Firstly the paint you want off the shelf is zinsser perma white, its great antifungal, expensive and thin but does the job.
alternatively you can mix borax (banned but available online) into standard paints to make them antifungal.

Bleach does not kill mould it just discolours it, most mould is not visible and when you spray mould with anything to try and kill it, it just throws out spores to survive the attack you actually make the issue worse. to actualy kill mould you need to fill the atmosphere of the room with a denaturing chemical (think vinegar) so that the mould and any spores thrown out when it senses an attack are killed in the air.
I agree the mould does seem to favour spots between your studs, probably because the insulation is doing its job and keeping the cold from passing through the walls. I doubt a vapour barrier as described before is going to of any use, the world beyond your walls is warmer thus more humid than the inside of your room, any vapour issues withing the makeup of your walls will be from the outside.

Your insulation is to keep the room cold not to keep cold out. when you and/or anyone else enters the room they introduce warm moist air, continually breath out even warmer and vastly more moist air into the room, once this new air settles into equilibrium and drop to the rooms lower temperature this moisture is in part condensing on the walls which are colder. combine that with a complete absence of airflow and you have a recipe for mould.

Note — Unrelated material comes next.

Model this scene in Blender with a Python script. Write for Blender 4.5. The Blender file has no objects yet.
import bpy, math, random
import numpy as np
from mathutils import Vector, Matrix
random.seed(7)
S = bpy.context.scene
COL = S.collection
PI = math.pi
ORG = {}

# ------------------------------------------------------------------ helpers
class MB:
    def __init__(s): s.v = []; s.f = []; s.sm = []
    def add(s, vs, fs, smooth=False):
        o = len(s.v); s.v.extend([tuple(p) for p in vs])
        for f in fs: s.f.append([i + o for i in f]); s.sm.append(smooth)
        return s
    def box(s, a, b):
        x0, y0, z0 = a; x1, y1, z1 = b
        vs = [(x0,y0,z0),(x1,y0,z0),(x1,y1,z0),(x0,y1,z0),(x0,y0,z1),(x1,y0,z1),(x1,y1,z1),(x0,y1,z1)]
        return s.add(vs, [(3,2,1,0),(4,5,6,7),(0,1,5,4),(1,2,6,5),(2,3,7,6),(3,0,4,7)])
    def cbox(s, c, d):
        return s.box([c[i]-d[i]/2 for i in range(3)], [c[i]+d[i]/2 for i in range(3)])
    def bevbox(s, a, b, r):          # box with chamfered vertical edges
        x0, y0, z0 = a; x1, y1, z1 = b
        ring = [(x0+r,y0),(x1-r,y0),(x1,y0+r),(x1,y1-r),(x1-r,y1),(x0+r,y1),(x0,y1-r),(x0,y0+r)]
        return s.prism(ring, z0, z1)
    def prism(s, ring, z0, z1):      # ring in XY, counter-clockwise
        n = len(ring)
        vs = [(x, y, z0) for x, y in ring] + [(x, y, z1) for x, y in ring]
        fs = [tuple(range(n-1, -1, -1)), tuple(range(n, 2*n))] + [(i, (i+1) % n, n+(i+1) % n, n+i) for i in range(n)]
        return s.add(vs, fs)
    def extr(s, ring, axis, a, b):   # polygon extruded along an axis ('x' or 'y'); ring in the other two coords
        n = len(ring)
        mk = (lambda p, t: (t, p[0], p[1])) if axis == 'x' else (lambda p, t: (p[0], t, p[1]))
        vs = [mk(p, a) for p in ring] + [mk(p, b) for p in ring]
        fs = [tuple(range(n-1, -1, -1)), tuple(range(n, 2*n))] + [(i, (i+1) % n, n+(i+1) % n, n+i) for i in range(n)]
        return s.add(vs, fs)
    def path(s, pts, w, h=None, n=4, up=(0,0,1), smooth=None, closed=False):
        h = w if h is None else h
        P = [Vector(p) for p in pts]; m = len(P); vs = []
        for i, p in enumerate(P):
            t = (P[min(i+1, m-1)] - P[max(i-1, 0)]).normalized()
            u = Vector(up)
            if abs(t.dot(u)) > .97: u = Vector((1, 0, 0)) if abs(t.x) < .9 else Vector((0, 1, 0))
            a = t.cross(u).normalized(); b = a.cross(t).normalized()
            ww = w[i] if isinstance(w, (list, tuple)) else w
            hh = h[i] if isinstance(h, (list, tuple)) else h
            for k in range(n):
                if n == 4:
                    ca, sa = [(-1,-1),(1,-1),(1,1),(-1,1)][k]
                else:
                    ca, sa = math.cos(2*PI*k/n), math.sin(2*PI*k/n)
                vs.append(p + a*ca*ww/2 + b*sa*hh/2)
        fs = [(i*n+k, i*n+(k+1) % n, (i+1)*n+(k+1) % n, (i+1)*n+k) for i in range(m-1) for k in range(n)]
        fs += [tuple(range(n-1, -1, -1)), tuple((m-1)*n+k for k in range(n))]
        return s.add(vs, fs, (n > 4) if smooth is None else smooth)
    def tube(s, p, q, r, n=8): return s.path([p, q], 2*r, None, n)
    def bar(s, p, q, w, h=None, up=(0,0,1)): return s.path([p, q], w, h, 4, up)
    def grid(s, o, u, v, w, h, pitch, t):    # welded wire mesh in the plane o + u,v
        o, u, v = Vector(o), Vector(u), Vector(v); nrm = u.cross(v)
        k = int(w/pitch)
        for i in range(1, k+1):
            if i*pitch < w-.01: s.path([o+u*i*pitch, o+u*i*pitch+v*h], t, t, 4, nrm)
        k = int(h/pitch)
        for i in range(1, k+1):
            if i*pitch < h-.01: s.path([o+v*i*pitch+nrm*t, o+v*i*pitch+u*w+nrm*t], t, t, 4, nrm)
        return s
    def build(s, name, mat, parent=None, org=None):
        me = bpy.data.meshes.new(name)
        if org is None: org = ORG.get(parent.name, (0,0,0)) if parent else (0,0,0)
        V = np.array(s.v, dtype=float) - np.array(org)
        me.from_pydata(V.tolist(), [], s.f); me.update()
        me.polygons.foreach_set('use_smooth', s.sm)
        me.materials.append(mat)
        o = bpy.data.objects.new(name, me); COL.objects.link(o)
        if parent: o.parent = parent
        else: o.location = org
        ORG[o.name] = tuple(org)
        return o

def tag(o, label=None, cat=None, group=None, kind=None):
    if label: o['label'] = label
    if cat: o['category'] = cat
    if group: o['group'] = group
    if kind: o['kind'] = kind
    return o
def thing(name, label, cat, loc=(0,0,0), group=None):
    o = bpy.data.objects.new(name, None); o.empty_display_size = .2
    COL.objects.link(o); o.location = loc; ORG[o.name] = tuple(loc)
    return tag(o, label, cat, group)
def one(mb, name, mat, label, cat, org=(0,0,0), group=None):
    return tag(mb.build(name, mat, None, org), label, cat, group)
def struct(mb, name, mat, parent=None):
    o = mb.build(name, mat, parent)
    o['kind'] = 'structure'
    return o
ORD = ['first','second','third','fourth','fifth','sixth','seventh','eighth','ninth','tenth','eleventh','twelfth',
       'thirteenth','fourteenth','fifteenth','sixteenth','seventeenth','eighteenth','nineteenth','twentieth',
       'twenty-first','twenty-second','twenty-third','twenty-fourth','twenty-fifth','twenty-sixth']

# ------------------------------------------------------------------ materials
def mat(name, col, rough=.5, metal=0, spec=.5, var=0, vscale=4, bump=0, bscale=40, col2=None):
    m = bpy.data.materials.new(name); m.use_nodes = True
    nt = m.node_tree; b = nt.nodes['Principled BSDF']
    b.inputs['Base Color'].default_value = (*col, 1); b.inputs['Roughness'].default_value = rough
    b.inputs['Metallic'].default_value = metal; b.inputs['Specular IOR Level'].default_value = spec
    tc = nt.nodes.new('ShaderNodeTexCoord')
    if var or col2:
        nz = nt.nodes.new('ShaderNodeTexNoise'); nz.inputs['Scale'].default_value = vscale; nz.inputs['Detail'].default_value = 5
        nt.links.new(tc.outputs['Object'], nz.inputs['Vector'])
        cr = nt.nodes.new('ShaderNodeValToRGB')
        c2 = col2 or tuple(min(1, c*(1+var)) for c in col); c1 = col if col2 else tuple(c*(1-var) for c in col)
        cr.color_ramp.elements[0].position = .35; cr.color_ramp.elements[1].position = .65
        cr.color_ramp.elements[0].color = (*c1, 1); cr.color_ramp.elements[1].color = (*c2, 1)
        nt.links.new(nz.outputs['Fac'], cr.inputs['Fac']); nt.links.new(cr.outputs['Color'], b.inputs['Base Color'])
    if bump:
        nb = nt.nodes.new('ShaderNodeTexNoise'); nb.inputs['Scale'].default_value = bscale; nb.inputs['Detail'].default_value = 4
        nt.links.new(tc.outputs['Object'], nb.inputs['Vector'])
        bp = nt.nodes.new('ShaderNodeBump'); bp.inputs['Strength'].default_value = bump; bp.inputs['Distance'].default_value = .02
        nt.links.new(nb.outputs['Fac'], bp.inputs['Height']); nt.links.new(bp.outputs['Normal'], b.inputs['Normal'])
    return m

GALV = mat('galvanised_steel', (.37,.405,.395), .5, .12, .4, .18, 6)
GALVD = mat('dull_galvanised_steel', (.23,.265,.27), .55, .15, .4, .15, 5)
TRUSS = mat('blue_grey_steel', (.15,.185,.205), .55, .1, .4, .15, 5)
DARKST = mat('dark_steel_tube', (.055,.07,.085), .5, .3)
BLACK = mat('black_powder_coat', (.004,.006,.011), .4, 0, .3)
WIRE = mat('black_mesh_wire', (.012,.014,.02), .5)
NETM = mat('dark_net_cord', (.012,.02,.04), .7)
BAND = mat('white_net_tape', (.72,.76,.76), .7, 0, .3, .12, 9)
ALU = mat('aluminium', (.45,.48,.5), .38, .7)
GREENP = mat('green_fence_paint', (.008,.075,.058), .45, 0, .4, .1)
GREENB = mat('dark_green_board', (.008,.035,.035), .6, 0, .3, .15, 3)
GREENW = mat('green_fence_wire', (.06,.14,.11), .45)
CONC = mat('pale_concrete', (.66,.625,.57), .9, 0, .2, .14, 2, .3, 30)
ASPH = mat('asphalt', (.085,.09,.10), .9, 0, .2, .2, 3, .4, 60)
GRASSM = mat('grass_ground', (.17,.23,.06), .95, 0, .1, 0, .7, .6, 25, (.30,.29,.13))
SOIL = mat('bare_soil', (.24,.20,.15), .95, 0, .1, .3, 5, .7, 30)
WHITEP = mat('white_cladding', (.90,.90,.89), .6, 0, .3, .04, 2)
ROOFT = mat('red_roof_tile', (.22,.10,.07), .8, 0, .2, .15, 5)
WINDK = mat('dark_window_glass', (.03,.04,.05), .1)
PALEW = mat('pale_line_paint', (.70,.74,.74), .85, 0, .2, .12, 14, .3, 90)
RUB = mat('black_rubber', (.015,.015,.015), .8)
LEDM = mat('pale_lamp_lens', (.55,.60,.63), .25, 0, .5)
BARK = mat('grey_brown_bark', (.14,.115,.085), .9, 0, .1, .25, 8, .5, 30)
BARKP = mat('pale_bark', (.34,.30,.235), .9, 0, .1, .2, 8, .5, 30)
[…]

I think the real issue is that your walls are not suitable for purpose, they should be similair to that of a fridge with anitfungal properties.
A chiller is basically what a dehumidifier is hence why its got a condensate drain. In larger installations the amount of dehumidification is controlled to suit the type of produce being stored as if excessive moisture is removed you get dessication/ drying of the produce etc - normally its done by the temp drop over the coil being increased or decreased to cause more or less dehumidification at design stage. Chills tend to be damp as the air in the chill is normally cooler than the air outside so for example if the air outside is say 20 deg C and 60% RH by the time you cool it to your storage temperature the RH of the air increases as cold air cant hold as much moisture if the outside air is humid enough it will condense out on the cooling coil in the evaporator and to a lesser degree the walls etc due to doors opening and the cold air being displaced with warm etc. Have a look at a psychrometric chart and you will see the change in RH for change in dry bulb temperature.
The other issue could be vapour barrier as water will migrate from (generally) hotter area to colder area due to daltons law of partial pressures. The partial vapour pressure of water vapour in warm humid air will often be higher than that of the air in the chill so the water vapour will try to migrate to the colder surfaces and may build up in the walls.
Chill wall panels frequently consist of a sandwiched layer of insulation with plastic coated steel sheets to try and prevent water vapour passing through the construction. If the panel fails the insualtion can become completely sodden due water vapour transport.
Fruit and veg do give off heat also - heat of respiration- but doubt if thats your issue.

Keeping the door closed as much as possible/ fitting a PVC curtain to minimise fresh air load would help. But think main issue is that it would have been better with coldroom panels. It may be less of an issue as weather cools.
Give it a washdown with some anti mould cleaner and paint it with a good anti mould paint. I did this in my bathroom and it really worked quite well, I forget the exact paint now but it was sold as a bathroom specific paint in Brewers.
Of course it would be good if the source of the moisture could be sorted out but the paint will definitely help.